I really can’t see how you’ll carry the plot forward especially in a mystery genre. The only way you can hope to carry the plot forward is in drama tbh. Maybe it’s my lack of foresight but I really think that you’re at an awkward dead end right now. You’ve closed all the ends that could lead to mystery, so to speak.

Or if you’re going to show Aunt Rena who’s supposed to be dead but then turns out she isn’t really dead and Yada Yada planning scheming stuff, that again is a way to carry your plot forward.

But if you’re going to bring in a new Villain, that would really be awkward again because in that case, the past events in the story would become meaningless.

Content:
7/10
Everything you’ve written until now is great. The ambiguity necessary to build up mystery is present, the lingo you’ve used is pretty great.

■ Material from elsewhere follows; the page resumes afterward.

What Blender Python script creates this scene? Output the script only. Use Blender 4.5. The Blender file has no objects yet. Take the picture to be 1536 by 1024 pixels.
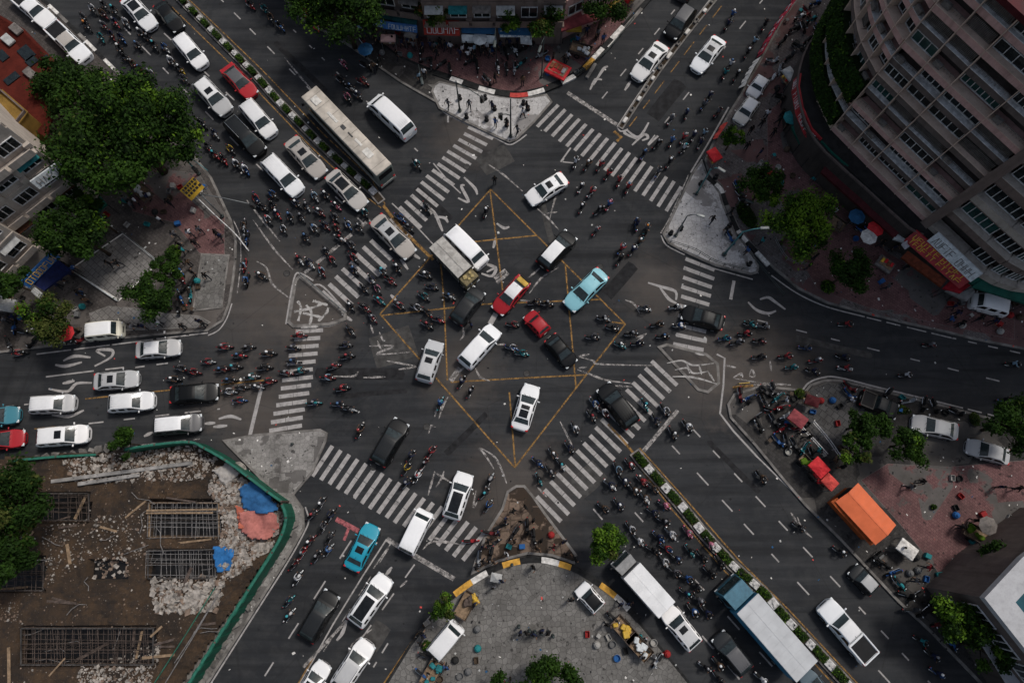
import bpy, bmesh, math, random
from mathutils import Vector, Matrix
R = math.radians
rnd = random.Random(7)
scene = bpy.context.scene
COL = scene.collection

# ------------------------------------------------------------------ camera
F, TH, H = 1024.0, R(14), 62.0
CY = -H * math.tan(TH)
cam = bpy.data.cameras.new('camera'); cam.sensor_width = 36; cam.lens = 24
cam.clip_start = 1; cam.clip_end = 2000
camo = bpy.data.objects.new('camera', cam); COL.objects.link(camo)
camo.location = (0, CY, H); camo.rotation_euler = (TH, 0, 0)
scene.camera = camo

def P(px, py, h=0.0):
    """photo point -> the spot in the place at height h"""
    x, y = (px - 768) / F, -(py - 512) / F
    dy = y * math.cos(TH) + math.sin(TH); dz = y * math.sin(TH) - math.cos(TH)
    t = (H - h) / -dz
    return Vector((x * t, CY + dy * t, h))
def P2(px, py, h=0.0):
    v = P(px, py, h); return Vector((v.x, v.y))

# ------------------------------------------------------------------ world and light
w = bpy.data.worlds.new('World'); scene.world = w; w.use_nodes = True
nt = w.node_tree; bg = nt.nodes['Background']
sky = nt.nodes.new('ShaderNodeTexSky'); sky.sky_type = 'NISHITA'; sky.sun_disc = False
SUN_EL, SUN_ROT = R(56), R(48)
sky.sun_elevation = SUN_EL; sky.sun_rotation = SUN_ROT
sky.dust_density = 4; sky.air_density = 1.2
hs = nt.nodes.new('ShaderNodeHueSaturation'); hs.inputs['Saturation'].default_value = 0.75
nt.links.new(sky.outputs[0], hs.inputs['Color']); nt.links.new(hs.outputs[0], bg.inputs[0])
bg.inputs[1].default_value = 0.076
sl = bpy.data.lights.new('sun', 'SUN'); sl.energy = 1.75; sl.angle = R(10); sl.color = (1, .96, .91)
so = bpy.data.objects.new('sun', sl); COL.objects.link(so)
# sky rotation r: the sun stands towards (sin r, cos r)
sd = Vector((math.sin(SUN_ROT) * math.cos(SUN_EL), math.cos(SUN_ROT) * math.cos(SUN_EL), math.sin(SUN_EL)))
so.rotation_euler = sd.to_track_quat('Z', 'Y').to_euler(); so.location = sd * 100
scene.view_settings.view_transform = 'Standard'; scene.view_settings.look = 'None'
scene.view_settings.exposure = EXPOSURE = 0.38
scene.render.engine = 'CYCLES'
scene.cycles.use_denoising = True
scene.cycles.max_bounces = 5; scene.cycles.diffuse_bounces = 3; scene.cycles.glossy_bounces = 3
scene.cycles.transparent_max_bounces = 6

# ------------------------------------------------------------------ materials
class NT:
    """small node helper"""
    def __init__(s, name):
        s.m = bpy.data.materials.new(name); s.m.use_nodes = True
        s.t = s.m.node_tree; s.b = s.t.nodes['Principled BSDF']; s.out = s.t.nodes['Material Output']
    def n(s, typ, **kw):
        nd = s.t.nodes.new('ShaderNode' + typ)
        for k, v in kw.items(): setattr(nd, k, v)
        return nd
    def l(s, a, b): s.t.links.new(a, b)
    def val(s, sock, v):
        if hasattr(v, 'is_linked') or hasattr(v, 'node'): s.l(v, sock)
        else: sock.default_value = v
    def coord(s, kind='Object'): return s.n('TexCoord').outputs[kind]
    def pos(s): return s.n('NewGeometry').outputs['Position']
    def map(s, vec, scale=(1, 1, 1), rot=0, loc=(0, 0, 0)):
        mp = s.n('Mapping'); s.l(vec, mp.inputs[0]); mp.inputs['Scale'].default_value = scale
        mp.inputs['Rotation'].default_value = (0, 0, rot); mp.inputs['Location'].default_value = loc
        return mp.outputs[0]
    def noise(s, vec, scale, detail=4, rough=.55):
        t = s.n('TexNoise'); s.l(vec, t.inputs['Vector']); t.inputs['Scale'].default_value = scale
        t.inputs['Detail'].default_value = detail; t.inputs['Roughness'].default_value = rough
        return t.outputs['Fac']
    def ramp(s, fac, a, b, va=0.0, vb=1.0):
        r = s.n('MapRange'); s.l(fac, r.inputs[0]); r.inputs[1].default_value = a; r.inputs[2].default_value = b
        r.inputs[3].default_value = va; r.inputs[4].default_value = vb; return r.outputs[0]
    def mix(s, fac, a, b, mode='MIX'):
        m = s.n('MixRGB', blend_type=mode); s.val(m.inputs[0], fac)
        for i, v in ((1, a), (2, b)):
            if isinstance(v, (tuple, list)): m.inputs[i].default_value = (*v[:3], 1)
            else: s.l(v, m.inputs[i])
        return m.outputs[0]
    def math(s, op, a, b=0.0):
        m = s.n('Math', operation=op); s.val(m.inputs[0], a); s.val(m.inputs[1], b); return m.outputs[0]
    def base(s, v):
        if isinstance(v, (tuple, list)): s.b.inputs['Base Color'].default_value = (*v[:3], 1)
        else: s.l(v, s.b.inputs['Base Color'])
    def rough(s, v): s.val(s.b.inputs['Roughness'], v)
    def bump(s, fac, strength=.3, dist=.02):
        b = s.n('Bump'); s.l(fac, b.inputs['Height']); b.inputs['Strength'].default_value = strength
        b.inputs['Distance'].default_value = dist; s.l(b.outputs[0], s.b.inputs['Normal'])

MATS = {}
def flat(name, c, rough=.6, metal=0.0, var=.25, scale=3.0, coat=0.0, spec=None):
    """one colour with a little wear"""
    if name in MATS: return MATS[name]
    k = NT(name); nz = k.noise(k.coord(), scale, 5)
    k.base(k.mix(k.ramp(nz, .3, .7), tuple(x * (1 - var) for x in c), tuple(min(1, x * (1 + var)) for x in c)))
    k.rough(k.ramp(nz, .2, .8, max(.02, rough - .1), min(1, rough + .1)))
    k.b.inputs['Metallic'].default_value = metal
    if coat: k.b.inputs['Coat Weight'].default_value = coat
    k.b.inputs['Specular IOR Level'].default_value = spec if spec is not None else (.12 if rough > .5 else .4)
    MATS[name] = k.m; return k.m

def objcol(name, rough=.5, coat=0.0, metal=0.0, var=.12, scale=6):
    """takes its colour from the object it is on"""
    if name in MATS: return MATS[name]
    k = NT(name); oi = k.n('ObjectInfo'); nz = k.noise(k.coord(), scale, 4)
    k.base(k.mix(1.0, oi.outputs['Color'], k.mix(nz, (1 - var,) * 3, (1, 1, 1)), 'MULTIPLY'))
    k.rough(rough); k.b.inputs['Coat Weight'].default_value = coat; k.b.inputs['Coat Roughness'].default_value = .06
    k.b.inputs['Metallic'].default_value = metal; k.b.inputs['Specular IOR Level'].default_value = .2 if rough < .55 else .12
    MATS[name] = k.m; return k.m

def mat_asphalt():
    k = NT('asphalt'); p = k.pos()
    big = k.noise(p, .09, 5, .6); mid = k.noise(p, .8, 6, .65); fine = k.noise(p, 14, 4, .7); grit = k.noise(p, 60, 2, .7)
    c = k.mix(k.ramp(big, .35, .68), (.0165, .018, .0205), (.034, .0355, .038))
    c = k.mix(k.ramp(mid, .45, .75, 0, .6), c, (.052, .0515, .051))
    c = k.mix(k.ramp(fine, .45, .75, 0, .5), c, (.016, .016, .017))
    c = k.mix(k.ramp(grit, .58, .75, 0, .45), c, (.085, .083, .08))
    # streaks rubbed by tyres, in three road directions
    for ang, sc in ((-44, .55), (50, .5), (8, .5)):
        st = k.noise(k.map(p, (.035, sc, 1), R(ang)), 1.6, 4, .6)
        c = k.mix(k.ramp(st, .54, .70, 0, .55), c, (.012, .0125, .0135)); c = k.mix(k.ramp(st, .44, .30, 0, .30), c, (.062, .062, .062))
    # pale dust that settled by the corners
    for (px, py, rad) in ((405, 450, 7), (395, 620, 5), (1150, 560, 6), (700, 205, 4), (1060, 560, 5), (770, 745, 6), (480, 480, 4), (980, 430, 4), (690, 560, 4), (330, 600, 3)):
        v = k.n('VectorMath', operation='DISTANCE'); k.l(p, v.inputs[0]); v.inputs[1].default_value = P(px, py)
        d = k.math('ADD', v.outputs['Value'], k.math('MULTIPLY', k.math('SUBTRACT', mid, .5), rad * 1.6))
        c = k.mix(k.ramp(d, rad * .2, rad * 1.15, .42, 0), c, (.115, .095, .08))
    # cracks and sealed joints
    vo = k.n('TexVoronoi', feature='DISTANCE_TO_EDGE'); k.l(k.map(p, (.09, .09, .09)), vo.inputs['Vector'])
    vo.inputs['Scale'].default_value = 1.0
    wob = k.math('ADD', vo.outputs['Distance'], k.math('MULTIPLY', k.math('SUBTRACT', fine, .5), .012))
    c = k.mix(k.ramp(wob, .001, .005, .28, 0), c, (.012, .012, .012))
    # oil drips
    oil = k.noise(p, 1.7, 3, .5); c = k.mix(k.ramp(oil, .68, .78, 0, .6), c, (.009, .009, .010))
    k.base(c); k.rough(k.ramp(mid, .3, .7, .78, .95)); k.bump(grit, .35, .01)
    k.b.inputs['Specular IOR Level'].default_value = .13
    return k.m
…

But there are a few problems. For some reason, it was almost boring for me.

When you’re writing a book in xyz genre that’s not Mystery or horror, you may use straightforward descriptions. But when writing Mystery and Horror, it’s a necessity that you use intense descriptions. You need to put emphasis on certain words, certain sentences. You need to make sure that your passage highlights how fast a person is breathing or how sweaty their hands are or other sensory, visual perceptions, olfactory perceptions.

While doing that, it’s not necessary to use heavy vocab, in fact I suggest making your scenes descriptive without heavy vocab. But you need to make your scenes graphic so they leave an impact. That’s the only thing I’ve taken 3 points off for.

Pace + Sequence:
9.5/10
Lovely pace but as for Sequence, as I said your story seems to be stuck at a dead end rn.

Grammar + Punctuation + Tense:
9.8/10
Nearly none. Good Job.

Structuring/Tone + Voice
9/10
The structuring is fine but the tone is boring.

Originality:
10/10
Sounds original enough.

Reader enjoyment
7/10

Overall score:
86.3/100

Good Job.

Thank you for choosing me.
Please rate this review on a scale of five based on how useful it was and suggest improvements, if any.

I apologize for being late. It's because I have some major examinations going on.